> _Problem_: Using the listing below, copy exactly the lines from the one containing "Reconstruct this image" to the one containing "def WX(px, y=0.0): return W(px, CY, y)[0]", both lines included, and no others.

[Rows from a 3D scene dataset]

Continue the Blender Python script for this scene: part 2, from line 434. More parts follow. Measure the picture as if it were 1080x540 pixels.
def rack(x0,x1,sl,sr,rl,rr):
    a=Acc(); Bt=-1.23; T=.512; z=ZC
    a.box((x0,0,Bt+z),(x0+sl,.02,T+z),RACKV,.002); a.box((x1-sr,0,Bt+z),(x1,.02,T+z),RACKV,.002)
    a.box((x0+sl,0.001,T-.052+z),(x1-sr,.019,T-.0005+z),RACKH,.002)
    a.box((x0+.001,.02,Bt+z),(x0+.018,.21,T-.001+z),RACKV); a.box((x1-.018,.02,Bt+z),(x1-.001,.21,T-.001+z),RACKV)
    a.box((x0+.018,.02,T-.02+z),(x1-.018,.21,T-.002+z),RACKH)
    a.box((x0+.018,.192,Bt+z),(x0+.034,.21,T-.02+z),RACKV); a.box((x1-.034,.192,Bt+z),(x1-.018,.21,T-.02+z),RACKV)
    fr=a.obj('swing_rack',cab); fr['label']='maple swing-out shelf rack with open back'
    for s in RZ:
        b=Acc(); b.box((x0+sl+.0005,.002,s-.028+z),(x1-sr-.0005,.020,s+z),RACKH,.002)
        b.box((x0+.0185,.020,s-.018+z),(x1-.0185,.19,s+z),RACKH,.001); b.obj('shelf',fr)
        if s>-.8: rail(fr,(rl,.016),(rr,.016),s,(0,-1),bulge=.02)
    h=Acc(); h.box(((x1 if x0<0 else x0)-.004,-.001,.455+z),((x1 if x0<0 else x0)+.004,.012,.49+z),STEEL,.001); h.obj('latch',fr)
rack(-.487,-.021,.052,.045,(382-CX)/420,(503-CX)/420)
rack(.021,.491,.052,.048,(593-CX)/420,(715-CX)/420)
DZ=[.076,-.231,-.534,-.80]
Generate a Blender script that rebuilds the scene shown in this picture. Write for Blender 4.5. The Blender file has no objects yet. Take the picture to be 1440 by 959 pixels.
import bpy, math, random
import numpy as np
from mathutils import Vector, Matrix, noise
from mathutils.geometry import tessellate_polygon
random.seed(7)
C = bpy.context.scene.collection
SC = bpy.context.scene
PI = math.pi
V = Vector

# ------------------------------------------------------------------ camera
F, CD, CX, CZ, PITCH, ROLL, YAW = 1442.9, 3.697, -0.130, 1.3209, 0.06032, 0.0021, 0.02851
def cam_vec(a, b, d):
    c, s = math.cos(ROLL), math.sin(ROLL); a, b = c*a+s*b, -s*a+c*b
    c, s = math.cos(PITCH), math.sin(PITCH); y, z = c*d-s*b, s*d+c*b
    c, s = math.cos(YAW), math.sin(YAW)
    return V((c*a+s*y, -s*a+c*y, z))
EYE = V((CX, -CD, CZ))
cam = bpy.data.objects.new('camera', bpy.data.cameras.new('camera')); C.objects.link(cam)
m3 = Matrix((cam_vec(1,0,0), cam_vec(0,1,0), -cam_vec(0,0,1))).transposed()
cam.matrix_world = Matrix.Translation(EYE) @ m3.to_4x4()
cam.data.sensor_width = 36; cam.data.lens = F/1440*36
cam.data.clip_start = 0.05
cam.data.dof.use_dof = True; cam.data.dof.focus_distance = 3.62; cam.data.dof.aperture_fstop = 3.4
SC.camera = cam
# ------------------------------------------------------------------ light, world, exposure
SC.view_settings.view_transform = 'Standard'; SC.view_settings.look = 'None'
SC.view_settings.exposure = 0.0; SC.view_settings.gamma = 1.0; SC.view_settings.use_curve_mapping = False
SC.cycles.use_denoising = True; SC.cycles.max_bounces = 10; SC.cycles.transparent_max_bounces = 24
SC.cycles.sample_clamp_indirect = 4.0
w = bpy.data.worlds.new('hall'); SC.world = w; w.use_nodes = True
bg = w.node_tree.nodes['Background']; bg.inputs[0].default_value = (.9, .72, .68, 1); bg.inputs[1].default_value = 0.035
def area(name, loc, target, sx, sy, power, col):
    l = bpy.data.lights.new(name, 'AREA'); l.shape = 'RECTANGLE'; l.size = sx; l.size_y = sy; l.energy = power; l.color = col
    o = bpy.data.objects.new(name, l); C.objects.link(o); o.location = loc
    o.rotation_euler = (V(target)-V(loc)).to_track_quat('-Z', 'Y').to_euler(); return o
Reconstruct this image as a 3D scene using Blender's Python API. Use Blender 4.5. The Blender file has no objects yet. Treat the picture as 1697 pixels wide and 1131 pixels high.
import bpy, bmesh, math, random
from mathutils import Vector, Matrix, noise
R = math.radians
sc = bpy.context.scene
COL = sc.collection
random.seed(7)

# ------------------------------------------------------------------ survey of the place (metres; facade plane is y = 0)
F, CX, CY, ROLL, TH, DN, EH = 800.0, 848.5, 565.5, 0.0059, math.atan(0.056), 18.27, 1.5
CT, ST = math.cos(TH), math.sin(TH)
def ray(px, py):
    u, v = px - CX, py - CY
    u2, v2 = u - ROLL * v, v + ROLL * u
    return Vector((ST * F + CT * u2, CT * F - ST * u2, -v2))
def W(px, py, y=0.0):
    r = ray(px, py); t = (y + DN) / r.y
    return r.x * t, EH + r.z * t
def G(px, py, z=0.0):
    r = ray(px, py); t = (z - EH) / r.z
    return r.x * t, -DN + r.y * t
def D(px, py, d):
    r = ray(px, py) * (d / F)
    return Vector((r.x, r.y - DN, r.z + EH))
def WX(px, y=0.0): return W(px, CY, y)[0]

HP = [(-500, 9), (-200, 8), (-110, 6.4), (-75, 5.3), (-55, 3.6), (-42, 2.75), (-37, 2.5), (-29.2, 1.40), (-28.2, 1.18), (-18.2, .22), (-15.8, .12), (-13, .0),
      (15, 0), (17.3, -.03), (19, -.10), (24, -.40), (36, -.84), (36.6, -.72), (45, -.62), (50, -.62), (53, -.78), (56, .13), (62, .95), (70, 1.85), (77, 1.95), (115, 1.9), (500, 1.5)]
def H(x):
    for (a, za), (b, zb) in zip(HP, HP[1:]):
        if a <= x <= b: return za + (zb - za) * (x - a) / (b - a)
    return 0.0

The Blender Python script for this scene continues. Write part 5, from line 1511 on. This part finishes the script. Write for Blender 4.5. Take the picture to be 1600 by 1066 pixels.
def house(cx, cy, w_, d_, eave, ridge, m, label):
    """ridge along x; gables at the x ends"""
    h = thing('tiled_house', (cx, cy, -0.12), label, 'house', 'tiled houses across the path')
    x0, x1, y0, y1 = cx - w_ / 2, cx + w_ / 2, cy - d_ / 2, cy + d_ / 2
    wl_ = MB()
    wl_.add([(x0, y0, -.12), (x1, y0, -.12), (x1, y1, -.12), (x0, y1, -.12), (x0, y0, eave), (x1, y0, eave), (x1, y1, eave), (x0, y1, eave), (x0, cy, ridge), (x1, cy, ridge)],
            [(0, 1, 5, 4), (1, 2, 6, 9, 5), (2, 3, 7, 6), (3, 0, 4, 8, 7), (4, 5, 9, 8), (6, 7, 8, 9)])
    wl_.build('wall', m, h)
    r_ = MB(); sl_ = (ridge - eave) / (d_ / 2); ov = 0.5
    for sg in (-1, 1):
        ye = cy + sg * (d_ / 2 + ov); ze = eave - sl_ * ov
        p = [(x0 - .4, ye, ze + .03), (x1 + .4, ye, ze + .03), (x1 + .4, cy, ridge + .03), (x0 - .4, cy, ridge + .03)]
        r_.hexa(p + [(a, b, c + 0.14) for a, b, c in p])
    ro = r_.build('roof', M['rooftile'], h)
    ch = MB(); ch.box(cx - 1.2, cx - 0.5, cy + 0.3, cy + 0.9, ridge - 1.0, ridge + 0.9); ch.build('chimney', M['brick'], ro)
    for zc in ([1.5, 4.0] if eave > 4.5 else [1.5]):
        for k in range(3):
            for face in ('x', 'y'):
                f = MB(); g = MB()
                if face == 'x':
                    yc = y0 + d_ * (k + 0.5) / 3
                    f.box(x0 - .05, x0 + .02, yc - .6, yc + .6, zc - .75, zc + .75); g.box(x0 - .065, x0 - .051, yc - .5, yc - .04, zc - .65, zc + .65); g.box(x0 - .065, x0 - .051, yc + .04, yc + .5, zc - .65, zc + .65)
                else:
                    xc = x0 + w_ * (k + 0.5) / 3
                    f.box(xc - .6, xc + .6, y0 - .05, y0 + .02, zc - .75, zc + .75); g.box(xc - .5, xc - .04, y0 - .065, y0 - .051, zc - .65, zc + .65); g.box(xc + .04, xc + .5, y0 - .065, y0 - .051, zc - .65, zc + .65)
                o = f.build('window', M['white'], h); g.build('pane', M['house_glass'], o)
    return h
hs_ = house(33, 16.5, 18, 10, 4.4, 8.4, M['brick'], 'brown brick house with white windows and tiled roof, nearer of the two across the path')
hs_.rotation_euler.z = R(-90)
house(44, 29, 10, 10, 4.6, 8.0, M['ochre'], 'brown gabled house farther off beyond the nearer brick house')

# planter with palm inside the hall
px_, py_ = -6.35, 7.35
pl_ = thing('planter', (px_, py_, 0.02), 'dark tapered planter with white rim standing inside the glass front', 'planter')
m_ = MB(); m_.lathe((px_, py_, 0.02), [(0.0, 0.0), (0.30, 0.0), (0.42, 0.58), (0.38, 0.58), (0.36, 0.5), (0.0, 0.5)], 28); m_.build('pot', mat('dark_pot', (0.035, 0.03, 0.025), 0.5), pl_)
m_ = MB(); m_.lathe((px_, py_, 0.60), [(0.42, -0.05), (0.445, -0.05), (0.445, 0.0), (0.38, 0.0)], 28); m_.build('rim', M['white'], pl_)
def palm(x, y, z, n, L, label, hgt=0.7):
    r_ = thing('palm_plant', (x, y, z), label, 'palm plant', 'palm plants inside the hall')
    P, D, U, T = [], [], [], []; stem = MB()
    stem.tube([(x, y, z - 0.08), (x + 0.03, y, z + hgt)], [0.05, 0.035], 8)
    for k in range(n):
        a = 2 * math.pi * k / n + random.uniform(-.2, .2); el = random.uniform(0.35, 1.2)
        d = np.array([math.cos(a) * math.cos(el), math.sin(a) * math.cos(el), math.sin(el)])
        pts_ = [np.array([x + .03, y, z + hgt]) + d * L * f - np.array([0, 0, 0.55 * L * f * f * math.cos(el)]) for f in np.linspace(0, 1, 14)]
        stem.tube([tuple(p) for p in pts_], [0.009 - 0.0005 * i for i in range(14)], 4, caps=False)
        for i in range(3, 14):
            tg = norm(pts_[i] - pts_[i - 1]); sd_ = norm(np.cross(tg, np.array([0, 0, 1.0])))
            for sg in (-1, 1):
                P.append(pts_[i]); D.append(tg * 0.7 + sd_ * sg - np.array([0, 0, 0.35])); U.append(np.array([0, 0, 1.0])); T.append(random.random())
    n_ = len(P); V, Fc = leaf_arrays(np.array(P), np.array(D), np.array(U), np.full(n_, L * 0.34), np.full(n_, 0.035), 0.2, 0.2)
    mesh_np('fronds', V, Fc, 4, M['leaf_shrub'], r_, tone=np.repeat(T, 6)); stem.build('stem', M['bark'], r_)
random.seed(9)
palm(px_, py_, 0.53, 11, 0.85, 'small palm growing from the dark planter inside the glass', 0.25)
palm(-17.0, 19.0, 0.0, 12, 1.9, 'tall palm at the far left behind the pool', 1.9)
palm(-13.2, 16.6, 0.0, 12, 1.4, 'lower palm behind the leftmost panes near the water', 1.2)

> _The reply_:
Reconstruct this image as a 3D scene using Blender's Python API. Use Blender 4.5. The Blender file has no objects yet. Treat the picture as 1697 pixels wide and 1131 pixels high.
import bpy, bmesh, math, random
from mathutils import Vector, Matrix, noise
R = math.radians
sc = bpy.context.scene
COL = sc.collection
random.seed(7)

# ------------------------------------------------------------------ survey of the place (metres; facade plane is y = 0)
F, CX, CY, ROLL, TH, DN, EH = 800.0, 848.5, 565.5, 0.0059, math.atan(0.056), 18.27, 1.5
CT, ST = math.cos(TH), math.sin(TH)
def ray(px, py):
    u, v = px - CX, py - CY
    u2, v2 = u - ROLL * v, v + ROLL * u
    return Vector((ST * F + CT * u2, CT * F - ST * u2, -v2))
def W(px, py, y=0.0):
    r = ray(px, py); t = (y + DN) / r.y
    return r.x * t, EH + r.z * t
def G(px, py, z=0.0):
    r = ray(px, py); t = (z - EH) / r.z
    return r.x * t, -DN + r.y * t
def D(px, py, d):
    r = ray(px, py) * (d / F)
    return Vector((r.x, r.y - DN, r.z + EH))
def WX(px, y=0.0): return W(px, CY, y)[0]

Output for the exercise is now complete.